Виссарион Григорьевич Белинский
Непостижимая. Владимира Филимонова
НЕПОСТИЖИМАЯ. Владимира Филимонова. Санкт-Петербург. В тип. III отделения е. и. в. канцелярии. 1841. Пять частей: в I-й части 252, во II-й – 264, в III-ей – 227, в IV-й – 207, в V-й – 216 стр. В 12-ю д. л.
Автор «Обеда» и «Дурацкого колпака» – шуточных произведений, написанных резво, бойко и не претендующих на высокое место в литературе, – выступает теперь на поприще романиста. «Непостижимая», если не ошибаемся, первая попытка его в этом роде {1}. Не будем рассказывать содержание этого романа, ни судить об идее его – по причинам, о которых нет надобности говорить и о которых почтенный автор, вероятно, сам догадается. Но вот что считаем нужным заметить ему.
В произведениях литературы идея является двояко. В одних она уходит внутрь формы и оттуда проступает во всех оконечностях формы, согревает и просветляет собою форму, – это идея жизненная, творческая, возникшая не через рассудок, но непосредственно, – не сама собою, но вместе с формою; это создания изящные, художественные. Другая идея родится в голове автора независимо от формы – форма сочиняется им особо и потом прилаживается к идее. Из этого выходит, что сочинение, умное по идее (то есть по намерению автора), не заслуживает никакого внимания по форме. Причина очевидна: светлый взгляд на жизнь, глубокое чувство – могут быть достоянием многих, но способность выражать в поэтических формах свои взгляды на жизнь, свое глубокое чувство, – достояние немногих избранных. Можно быть поэтом в душе, в чувстве, в жизни, даже в политической и гражданской деятельности, – и не быть поэтом в искусстве и литературе. Кто понимает поэзию, тот уже одарен поэтическою душою; но этого еще мало, чтобы самому быть поэтом: для этого нужно быть одаренным от природы творческою фантазиею , которая одна составляет исключительное достояние поэта, отличающее его от не-поэтов. После этого объяснения нашим читателям отнюдь не должно показаться странным, когда мы скажем, что если б идея романа г. Филимонова и понравилась кому-нибудь, то едва ли кому может понравиться его исполнение.

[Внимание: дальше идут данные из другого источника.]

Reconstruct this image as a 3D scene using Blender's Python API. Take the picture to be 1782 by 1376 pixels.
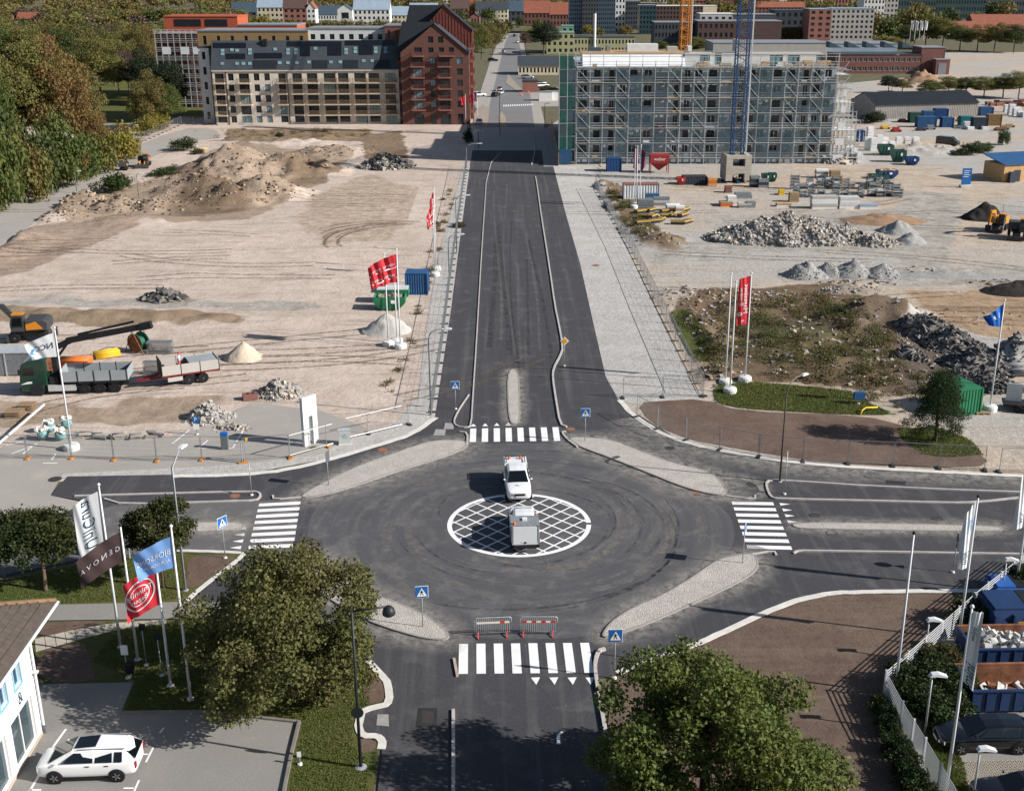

Начнем с того, что в «Непостижимой» нет ни одного характера: все это образы, которые отличаются друг от друга только именами и теми отношениями, в каких автор поставил их друг к другу (то есть назвав одного мужем, другого любовником, третью любовницею). Лиц в романе довольно много; но их круг связан механически и, кроме трех главных лиц (мужа, жены и друга), все другие кажутся совершенно лишними: исключите их – и роман не проиграет. Но всех неудачнее введено в конце романа лицо Клементины: она без всякой нужды наполняет пятую часть, которая оттого и не кажется слишком тощею в сравнении с четырьмя первыми. Весь роман очень растянут; он весьма удобно уместился бы и в одной части; даже в двух ему было бы просторно. От этого действие в нем тянется утомительно: везде слова и фразы, редко мысли и картины. Является ли на сцену новое лицо – автор начинает его описывать, вместо того чтоб заставить это лицо говорить и действовать за себя. Эти описания так часты и так длинны, что роман по справедливости может быть назван описательным , следовательно антипоэтическим, потому что описание относится к поэзии точно так же, как мороз к жару или вода к вину: поэзия не описывает предмета, а показывает его. Притом же описания автора так общи, так бледны, так лишены всякой образности, так богаты словами и так небогаты содержанием, что по ним трудно составить себе какое-нибудь представление об описываемом лице или событии. Вся первая часть романа заключается в описании поэтического развития чувства в сердце героя; но вы не видите этой постепенности и должны верить на слово автору. Возьмите письма Вертера {2}, читайте их от первого до последнего, – и вы почувствуете, как с каждым из них ускоряется биение пульса у жертвы несчастной любви, как глубже и глубже входит страсть в тайники его духовной жизни и овладевает ими. Вертер пишет к своему другу не об одной своей страсти, но и о своих занятиях, о Гомере, о своих воззрениях на жизнь: ибо смешно было бы видеть человека, который, отдавшись весь и исключительно своей страсти, только и думает, только и пишет, что о ней; гораздо естественнее можно предполагать, что часто ему самому хочется забыть о ней и что часто, как больному, ему самому не хочется слышать своих стонов и терзать ими других.